Search queries, keywords, tags and other short text entries pose many challenges for traditional natural language processing techniques. Professor Huan Liu hosts Haixun Wang, director of natural language processing at Amazon, to discuss methods to make short texts easier to handle.

NLP for Short Text Understanding
Presented by Haixun Wang, director of Natural Language Processing at Amazon. Hosted by Professor Huan Liu.

Monday, January 29, 2018
1:30 p.m.
Brickyard (BYENG) 210, Tempe campus [map]

Abstract

Billions of short texts are produced every day, in the form of search queries, ad keywords, tags, tweets, messenger conversations, social network posts, etc. Unlike documents, short texts have some unique characteristics which make them difficult to handle. First, short texts, especially search queries, do not always observe the syntax of a written language. This means traditional NLP techniques, such as syntactic parsing, do not always apply to short texts. Second, short texts contain limited context. The majority of search queries contain less than five words, and tweets can have no more than 140 characters. Because of these reasons, short texts give rise to a significant amount of ambiguity, which makes them extremely difficult to handle.

On the other hand, many applications, including search engines, ads, automatic question answering, online advertising, recommendation systems, etc., rely on short text understanding. In this talk, Haixun Wang, Director of Natural Language Processing at Amazon, will go over various techniques in knowledge acquisition, representation and inferencing has been proposed for text understanding, and will describe massive structured and semi-structured data that have been made available in the recent decade that directly or indirectly encode human knowledge, turning the knowledge representation problems into a computational grand challenge with feasible solutions insight.

About the speaker

Haixun Wang is a Director of Natural Language Processing at Amazon, and an IEEE fellow. Before Amazon, he led the NLP Infra team in Facebook working on Query and Document Understanding. From 2013 to 2015, he was with Google Research, working on natural language processing. From 2009 to 2013, he led research in semantic search, graph data processing systems, and distributed query processing at Microsoft Research Asia. His knowledge base project Probase has created significant impact in industry and academia.

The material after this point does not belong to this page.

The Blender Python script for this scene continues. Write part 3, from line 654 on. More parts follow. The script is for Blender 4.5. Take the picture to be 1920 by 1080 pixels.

He had been a research staff member at IBM T. J. Watson Research Center from 2000 to 2009. He was Technical Assistant to Stuart Feldman (Vice President of Computer Science of IBM Research) from 2006 to 2007, and Technical Assistant to Mark Wegman (Head of Computer Science of IBM Research) from 2007 to 2009.

He received a doctoral degree in computer science from the University of California, Los Angeles in 2000.

He has published more than 150 research papers in refereed international journals and conference proceedings.

He served PC Chair of conferences such as CIKM’12, and he is on the editorial board of journals such as IEEE Transactions of Knowledge and Data Engineering (TKDE) and Journal of Computer Science and Technology (JCST). He won the best paper award in ICDE 2015, 10 year best paper award in ICDM 2013, and best paper award of ER 2009.